The YouGov survey of Tory members confirmed Sunak’s problem. It found that Truss was ahead of Sunak by 63 per cent to 19 per cent when it came to being “in touch with ordinary people”.

The foreign secretary was also deemed to be more likeable by 54 per cent to 35 per cent, and trustworthy by 51 per cent to 37 per cent, while Sunak was narrowly ahead by 43 per cent to 42 per cent on the question of who seemed most “prime ministerial”.

Sunak now faces a dilemma ahead of further TV debates and Tory party hustings events around the country, of whether to persist with his aggressive strategy towards Truss and her approach to the economy.

One ally of Truss said: “He can either ramp it up again or he can be more considered — but that would an admission of defeat.” Sunak’s team said the ex-chancellor would continue to make his points robustly.
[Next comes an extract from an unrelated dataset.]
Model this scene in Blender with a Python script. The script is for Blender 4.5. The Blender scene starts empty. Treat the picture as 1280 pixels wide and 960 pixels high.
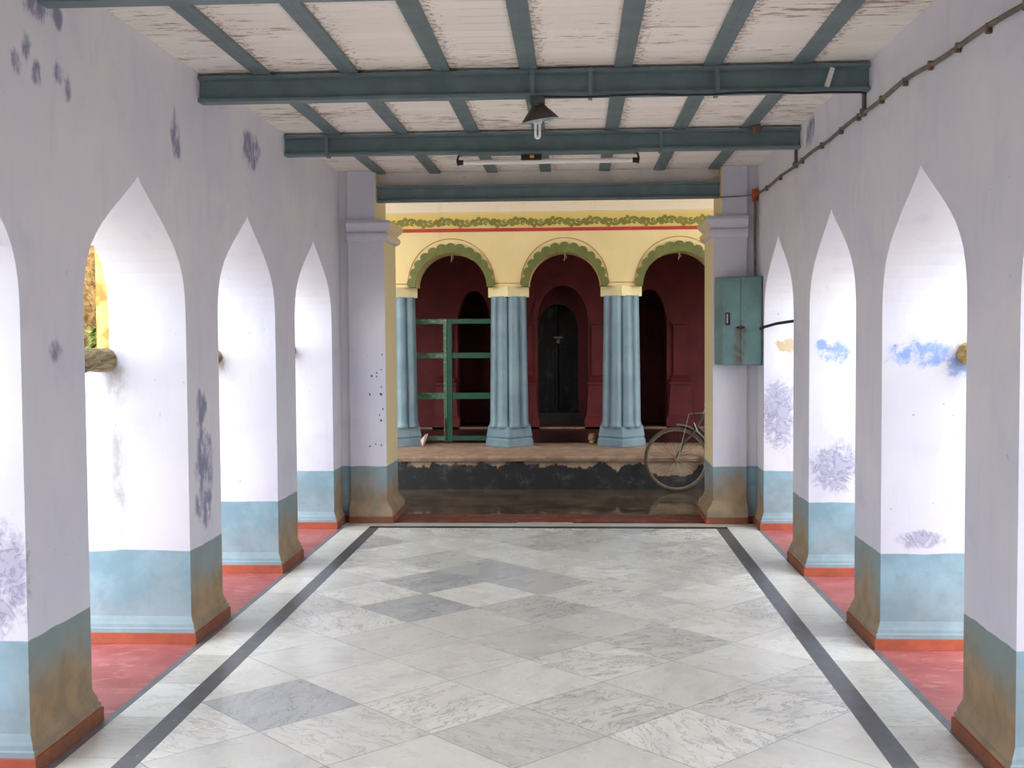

Meanwhile, Labour leader Sir Keir Starmer said the BBC1 debate was illustrative of a party that had “lost the plot” and “lost any sense of purpose”. 

He told the BBC: “I see Rishi Sunak, who was running the economy until just a few weeks ago, acting as if he’s just come down from the moon, realised how bad everything is . . . 

“Then you’ve got Liz Truss who’s voted for 15 tax rises now in this sort of graduate of fantasy economics where she’s making promises without telling us how she’s going to fund them.”

Truss and Sunak are due to face each other again on Tuesday evening in a debate hosted by the broadcaster TalkTV and the Sun newspaper.

In recent days, senior Conservatives have voiced concern at the increasingly negative tone of attacks and briefings by allies of Truss and Sunak.

One former cabinet minister said: “It is just a godsend for the Labour party and damages the perception of the Tories.”